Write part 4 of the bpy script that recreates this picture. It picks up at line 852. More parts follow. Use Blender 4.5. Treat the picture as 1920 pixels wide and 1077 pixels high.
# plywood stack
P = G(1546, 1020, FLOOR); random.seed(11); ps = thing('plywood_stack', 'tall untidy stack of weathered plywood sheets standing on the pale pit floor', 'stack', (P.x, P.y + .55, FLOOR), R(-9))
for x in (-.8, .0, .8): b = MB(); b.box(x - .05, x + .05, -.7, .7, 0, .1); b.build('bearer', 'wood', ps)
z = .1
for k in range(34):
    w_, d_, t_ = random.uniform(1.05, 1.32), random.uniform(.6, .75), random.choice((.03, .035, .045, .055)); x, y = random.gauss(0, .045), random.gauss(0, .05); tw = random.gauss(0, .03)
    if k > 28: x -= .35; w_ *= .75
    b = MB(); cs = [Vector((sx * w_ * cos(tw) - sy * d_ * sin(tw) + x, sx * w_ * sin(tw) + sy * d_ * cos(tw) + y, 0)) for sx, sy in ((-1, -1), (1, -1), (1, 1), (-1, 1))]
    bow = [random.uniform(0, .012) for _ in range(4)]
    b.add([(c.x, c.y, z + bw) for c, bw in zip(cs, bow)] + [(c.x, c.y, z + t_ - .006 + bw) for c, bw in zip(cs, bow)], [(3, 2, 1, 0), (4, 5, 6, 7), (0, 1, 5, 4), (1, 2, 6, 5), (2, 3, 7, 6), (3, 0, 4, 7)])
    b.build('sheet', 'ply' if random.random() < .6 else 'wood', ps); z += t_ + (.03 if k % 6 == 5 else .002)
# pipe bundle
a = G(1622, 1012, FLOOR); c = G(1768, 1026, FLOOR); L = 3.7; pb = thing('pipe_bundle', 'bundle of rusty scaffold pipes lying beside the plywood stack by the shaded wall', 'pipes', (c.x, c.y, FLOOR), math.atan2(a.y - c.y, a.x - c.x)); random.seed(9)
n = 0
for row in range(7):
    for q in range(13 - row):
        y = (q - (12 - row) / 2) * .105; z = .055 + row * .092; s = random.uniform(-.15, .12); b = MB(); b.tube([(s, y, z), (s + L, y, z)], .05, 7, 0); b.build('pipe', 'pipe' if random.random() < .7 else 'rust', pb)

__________

Repeat back the data above, exact to the last character.

* **The reply**:
Write part 4 of the bpy script that recreates this picture. It picks up at line 852. More parts follow. Use Blender 4.5. Treat the picture as 1920 pixels wide and 1077 pixels high.
# plywood stack
P = G(1546, 1020, FLOOR); random.seed(11); ps = thing('plywood_stack', 'tall untidy stack of weathered plywood sheets standing on the pale pit floor', 'stack', (P.x, P.y + .55, FLOOR), R(-9))
for x in (-.8, .0, .8): b = MB(); b.box(x - .05, x + .05, -.7, .7, 0, .1); b.build('bearer', 'wood', ps)
z = .1
for k in range(34):
    w_, d_, t_ = random.uniform(1.05, 1.32), random.uniform(.6, .75), random.choice((.03, .035, .045, .055)); x, y = random.gauss(0, .045), random.gauss(0, .05); tw = random.gauss(0, .03)
    if k > 28: x -= .35; w_ *= .75
    b = MB(); cs = [Vector((sx * w_ * cos(tw) - sy * d_ * sin(tw) + x, sx * w_ * sin(tw) + sy * d_ * cos(tw) + y, 0)) for sx, sy in ((-1, -1), (1, -1), (1, 1), (-1, 1))]
    bow = [random.uniform(0, .012) for _ in range(4)]
    b.add([(c.x, c.y, z + bw) for c, bw in zip(cs, bow)] + [(c.x, c.y, z + t_ - .006 + bw) for c, bw in zip(cs, bow)], [(3, 2, 1, 0), (4, 5, 6, 7), (0, 1, 5, 4), (1, 2, 6, 5), (2, 3, 7, 6), (3, 0, 4, 7)])
    b.build('sheet', 'ply' if random.random() < .6 else 'wood', ps); z += t_ + (.03 if k % 6 == 5 else .002)
# pipe bundle
a = G(1622, 1012, FLOOR); c = G(1768, 1026, FLOOR); L = 3.7; pb = thing('pipe_bundle', 'bundle of rusty scaffold pipes lying beside the plywood stack by the shaded wall', 'pipes', (c.x, c.y, FLOOR), math.atan2(a.y - c.y, a.x - c.x)); random.seed(9)
n = 0
for row in range(7):
    for q in range(13 - row):
        y = (q - (12 - row) / 2) * .105; z = .055 + row * .092; s = random.uniform(-.15, .12); b = MB(); b.tube([(s, y, z), (s + L, y, z)], .05, 7, 0); b.build('pipe', 'pipe' if random.random() < .7 else 'rust', pb)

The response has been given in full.